I have no idea what the child wrote, as I was not privy to that. The child asked whether the story had to start “once upon a time” (when he read “story” that’s what he thought). I said no. He asked whether he could write about something that people already knew about. I said, “Like what? Give me an example. What are you thinking?” He said, “The three little pigs” (The Three LIttle Pigs was playing in the room next door). I said, “No. You have to think up something that everyone doesn’t already know about.” And then I left him alone. His only questions after that were how to spell things, which under a standardized testing administration, we would not be allowed to assist.
I will close with an anecdote. I teach a class of ~30 students in Educational Psychology every year at Kenyon College, a highly selective liberal arts college. A few years ago, when I first introduced the idea of the Third Grade Reading Guarantee, and that children who did not “pass” the one standardized assessment would not advance to fourth grade, my junior- and senior-level students were astonished. They were incredulous that advancing a grade level for eight-year-olds would be dependent on passing ONE test.
At that point, a student raised his hand and said, “But I didn’t learn to read until fourth grade.” Then three other students raised their hands and expressed the same sentiment – that they hadn’t learned to read until fourth grade. Three of the four did not have any known learning disabilities. Fully ten percent of the class did not learn to read until fourth grade; they were all typically developing and ultimately academically successful.
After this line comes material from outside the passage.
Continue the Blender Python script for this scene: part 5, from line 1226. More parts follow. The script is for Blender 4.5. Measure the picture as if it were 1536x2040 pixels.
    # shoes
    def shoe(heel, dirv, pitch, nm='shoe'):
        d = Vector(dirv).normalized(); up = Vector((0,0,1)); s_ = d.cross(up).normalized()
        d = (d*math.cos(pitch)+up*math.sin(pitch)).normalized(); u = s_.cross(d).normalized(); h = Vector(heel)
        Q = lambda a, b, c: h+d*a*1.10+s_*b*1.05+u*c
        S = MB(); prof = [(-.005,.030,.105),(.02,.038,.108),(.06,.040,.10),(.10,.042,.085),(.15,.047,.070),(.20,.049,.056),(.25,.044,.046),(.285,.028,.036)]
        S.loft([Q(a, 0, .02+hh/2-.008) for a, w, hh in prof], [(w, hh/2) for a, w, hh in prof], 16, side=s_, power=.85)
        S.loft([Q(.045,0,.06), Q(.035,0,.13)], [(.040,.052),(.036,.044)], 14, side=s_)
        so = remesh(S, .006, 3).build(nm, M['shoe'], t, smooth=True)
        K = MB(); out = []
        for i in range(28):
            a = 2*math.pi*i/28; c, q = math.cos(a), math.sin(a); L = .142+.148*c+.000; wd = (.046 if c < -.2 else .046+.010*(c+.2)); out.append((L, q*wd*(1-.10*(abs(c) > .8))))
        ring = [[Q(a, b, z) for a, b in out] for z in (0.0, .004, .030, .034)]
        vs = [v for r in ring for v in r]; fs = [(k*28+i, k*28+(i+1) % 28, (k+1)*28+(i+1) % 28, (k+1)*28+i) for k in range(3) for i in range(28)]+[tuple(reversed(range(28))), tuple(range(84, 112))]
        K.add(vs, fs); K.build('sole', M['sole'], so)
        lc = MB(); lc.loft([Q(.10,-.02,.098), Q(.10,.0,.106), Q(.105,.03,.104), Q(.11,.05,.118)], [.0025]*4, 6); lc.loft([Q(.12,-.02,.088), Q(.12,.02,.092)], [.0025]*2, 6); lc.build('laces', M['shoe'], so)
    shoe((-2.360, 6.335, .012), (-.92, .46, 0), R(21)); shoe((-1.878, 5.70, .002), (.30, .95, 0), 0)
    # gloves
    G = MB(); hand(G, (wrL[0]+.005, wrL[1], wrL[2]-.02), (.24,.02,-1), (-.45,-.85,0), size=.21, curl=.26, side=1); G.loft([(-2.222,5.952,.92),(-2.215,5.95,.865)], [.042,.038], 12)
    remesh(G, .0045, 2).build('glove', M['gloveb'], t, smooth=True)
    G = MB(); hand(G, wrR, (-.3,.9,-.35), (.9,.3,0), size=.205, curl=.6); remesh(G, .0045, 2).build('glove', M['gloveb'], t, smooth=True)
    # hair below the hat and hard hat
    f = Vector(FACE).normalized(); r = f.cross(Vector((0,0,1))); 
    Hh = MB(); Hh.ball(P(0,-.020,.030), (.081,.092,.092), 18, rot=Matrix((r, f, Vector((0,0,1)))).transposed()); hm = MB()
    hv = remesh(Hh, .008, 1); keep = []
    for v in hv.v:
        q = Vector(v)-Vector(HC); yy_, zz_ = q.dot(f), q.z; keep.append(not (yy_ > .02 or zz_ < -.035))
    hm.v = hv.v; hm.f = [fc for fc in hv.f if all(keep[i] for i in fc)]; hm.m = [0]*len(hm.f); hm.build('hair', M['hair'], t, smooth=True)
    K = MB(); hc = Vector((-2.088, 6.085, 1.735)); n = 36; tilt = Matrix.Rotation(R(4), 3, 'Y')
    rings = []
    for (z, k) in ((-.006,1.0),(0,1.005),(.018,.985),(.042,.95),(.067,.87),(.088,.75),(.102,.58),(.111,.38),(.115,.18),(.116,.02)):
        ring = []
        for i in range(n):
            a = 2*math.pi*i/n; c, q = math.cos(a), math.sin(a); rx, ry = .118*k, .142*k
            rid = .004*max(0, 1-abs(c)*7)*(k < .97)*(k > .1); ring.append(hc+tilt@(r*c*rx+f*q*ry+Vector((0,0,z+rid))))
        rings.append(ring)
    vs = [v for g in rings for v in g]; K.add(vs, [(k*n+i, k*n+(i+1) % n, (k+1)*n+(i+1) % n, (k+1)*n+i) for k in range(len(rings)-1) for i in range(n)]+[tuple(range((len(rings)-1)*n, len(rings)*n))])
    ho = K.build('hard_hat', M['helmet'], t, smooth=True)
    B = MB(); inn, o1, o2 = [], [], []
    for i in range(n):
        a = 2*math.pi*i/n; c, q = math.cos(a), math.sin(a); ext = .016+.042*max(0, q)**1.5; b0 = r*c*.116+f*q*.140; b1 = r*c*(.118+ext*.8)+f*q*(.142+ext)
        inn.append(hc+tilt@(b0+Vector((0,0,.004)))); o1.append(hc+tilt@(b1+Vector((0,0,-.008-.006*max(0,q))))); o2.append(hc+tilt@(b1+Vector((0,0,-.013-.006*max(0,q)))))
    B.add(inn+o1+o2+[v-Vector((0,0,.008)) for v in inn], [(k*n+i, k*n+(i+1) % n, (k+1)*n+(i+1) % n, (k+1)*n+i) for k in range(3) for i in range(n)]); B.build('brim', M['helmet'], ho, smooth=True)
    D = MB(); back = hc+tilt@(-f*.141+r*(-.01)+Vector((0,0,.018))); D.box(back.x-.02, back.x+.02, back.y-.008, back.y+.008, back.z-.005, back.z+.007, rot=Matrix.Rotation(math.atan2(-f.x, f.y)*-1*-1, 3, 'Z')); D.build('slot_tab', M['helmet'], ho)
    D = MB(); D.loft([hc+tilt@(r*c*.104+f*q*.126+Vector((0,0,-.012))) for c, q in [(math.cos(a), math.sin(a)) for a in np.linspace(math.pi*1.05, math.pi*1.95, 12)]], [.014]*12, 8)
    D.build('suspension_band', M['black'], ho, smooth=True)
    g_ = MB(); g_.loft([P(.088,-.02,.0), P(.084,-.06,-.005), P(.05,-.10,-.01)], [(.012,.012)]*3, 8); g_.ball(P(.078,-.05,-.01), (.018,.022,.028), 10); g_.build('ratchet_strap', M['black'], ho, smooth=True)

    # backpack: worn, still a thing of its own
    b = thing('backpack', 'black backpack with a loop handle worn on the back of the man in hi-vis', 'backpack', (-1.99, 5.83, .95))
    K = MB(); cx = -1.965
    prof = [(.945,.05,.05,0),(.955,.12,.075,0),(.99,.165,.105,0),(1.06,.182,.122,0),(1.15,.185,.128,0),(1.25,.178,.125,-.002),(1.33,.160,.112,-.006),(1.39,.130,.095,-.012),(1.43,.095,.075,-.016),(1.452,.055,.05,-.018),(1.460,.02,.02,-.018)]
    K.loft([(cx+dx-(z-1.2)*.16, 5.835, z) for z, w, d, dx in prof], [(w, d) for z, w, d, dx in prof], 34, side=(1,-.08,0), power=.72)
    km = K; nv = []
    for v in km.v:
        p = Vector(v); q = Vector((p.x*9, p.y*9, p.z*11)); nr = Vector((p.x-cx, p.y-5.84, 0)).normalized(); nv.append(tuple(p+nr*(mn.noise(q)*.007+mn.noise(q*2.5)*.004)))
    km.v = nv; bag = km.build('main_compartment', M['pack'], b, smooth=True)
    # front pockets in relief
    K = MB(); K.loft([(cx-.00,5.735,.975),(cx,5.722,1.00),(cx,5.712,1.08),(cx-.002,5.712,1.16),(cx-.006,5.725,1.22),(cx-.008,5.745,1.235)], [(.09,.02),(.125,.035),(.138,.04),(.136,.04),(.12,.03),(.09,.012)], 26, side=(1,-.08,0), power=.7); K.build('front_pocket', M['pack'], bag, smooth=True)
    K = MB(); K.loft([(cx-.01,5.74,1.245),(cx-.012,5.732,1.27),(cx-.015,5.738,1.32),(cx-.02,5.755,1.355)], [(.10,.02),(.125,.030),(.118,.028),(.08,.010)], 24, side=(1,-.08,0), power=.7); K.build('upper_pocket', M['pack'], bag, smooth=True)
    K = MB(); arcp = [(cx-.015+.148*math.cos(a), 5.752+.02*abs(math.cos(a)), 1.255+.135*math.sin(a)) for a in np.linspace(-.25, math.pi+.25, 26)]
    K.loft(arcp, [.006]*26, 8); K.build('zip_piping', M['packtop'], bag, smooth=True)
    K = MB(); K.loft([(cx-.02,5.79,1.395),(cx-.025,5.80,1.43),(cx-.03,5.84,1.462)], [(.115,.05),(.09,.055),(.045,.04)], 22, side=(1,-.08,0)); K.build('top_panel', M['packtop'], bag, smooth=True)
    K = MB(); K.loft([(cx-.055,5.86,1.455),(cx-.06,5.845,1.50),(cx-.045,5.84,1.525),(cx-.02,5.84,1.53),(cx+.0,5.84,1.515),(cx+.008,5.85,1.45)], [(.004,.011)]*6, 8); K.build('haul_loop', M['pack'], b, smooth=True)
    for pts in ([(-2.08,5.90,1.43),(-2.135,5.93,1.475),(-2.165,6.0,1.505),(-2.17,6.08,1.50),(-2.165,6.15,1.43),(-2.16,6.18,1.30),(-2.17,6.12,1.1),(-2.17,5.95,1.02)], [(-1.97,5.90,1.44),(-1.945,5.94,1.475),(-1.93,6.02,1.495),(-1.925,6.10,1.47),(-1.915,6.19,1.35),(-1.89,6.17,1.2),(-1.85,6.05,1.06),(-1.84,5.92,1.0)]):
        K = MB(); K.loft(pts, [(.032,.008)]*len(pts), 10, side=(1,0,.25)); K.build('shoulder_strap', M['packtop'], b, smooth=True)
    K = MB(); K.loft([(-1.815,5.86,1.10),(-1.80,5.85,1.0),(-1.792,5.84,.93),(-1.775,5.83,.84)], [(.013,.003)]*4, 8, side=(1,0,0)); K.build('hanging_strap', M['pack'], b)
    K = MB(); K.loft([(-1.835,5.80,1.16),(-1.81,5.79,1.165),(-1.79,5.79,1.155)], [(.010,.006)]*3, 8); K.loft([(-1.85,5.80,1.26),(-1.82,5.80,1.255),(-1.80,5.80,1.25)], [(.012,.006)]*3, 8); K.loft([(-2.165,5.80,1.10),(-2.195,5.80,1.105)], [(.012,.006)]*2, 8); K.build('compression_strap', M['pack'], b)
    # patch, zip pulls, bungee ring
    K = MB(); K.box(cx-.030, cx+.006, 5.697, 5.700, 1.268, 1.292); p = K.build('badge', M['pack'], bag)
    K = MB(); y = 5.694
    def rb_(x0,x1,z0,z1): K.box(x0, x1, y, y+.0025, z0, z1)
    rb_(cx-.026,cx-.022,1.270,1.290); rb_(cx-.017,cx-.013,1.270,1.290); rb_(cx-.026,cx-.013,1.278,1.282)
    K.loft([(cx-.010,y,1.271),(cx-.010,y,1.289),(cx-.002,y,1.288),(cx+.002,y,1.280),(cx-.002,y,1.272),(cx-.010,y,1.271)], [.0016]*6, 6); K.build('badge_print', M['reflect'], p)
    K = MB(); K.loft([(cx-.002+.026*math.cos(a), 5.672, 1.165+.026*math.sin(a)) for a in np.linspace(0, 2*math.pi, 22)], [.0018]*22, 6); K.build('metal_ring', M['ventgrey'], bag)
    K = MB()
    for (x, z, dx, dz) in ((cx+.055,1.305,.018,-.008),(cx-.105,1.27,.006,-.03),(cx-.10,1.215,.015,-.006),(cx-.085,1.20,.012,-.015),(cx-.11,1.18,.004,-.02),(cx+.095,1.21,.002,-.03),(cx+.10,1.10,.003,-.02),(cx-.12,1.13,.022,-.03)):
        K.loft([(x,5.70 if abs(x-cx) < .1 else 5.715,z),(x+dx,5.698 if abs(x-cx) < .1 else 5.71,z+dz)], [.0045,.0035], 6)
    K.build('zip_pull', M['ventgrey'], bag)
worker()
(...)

There is a normal distribution around the average age at which children learn to read; some children will be on one or the other end of this distribution.
These four students were, by any definition of the concept, academically successful. They were juniors and seniors at a college that is known for its English writing program; some of them were about to graduate in a few weeks. The student who raised his hand first was a National Merit Scholar in high school (I just checked his LinkedIn page), and he is a published author and currently teaches English Language Arts at a middle school in New York.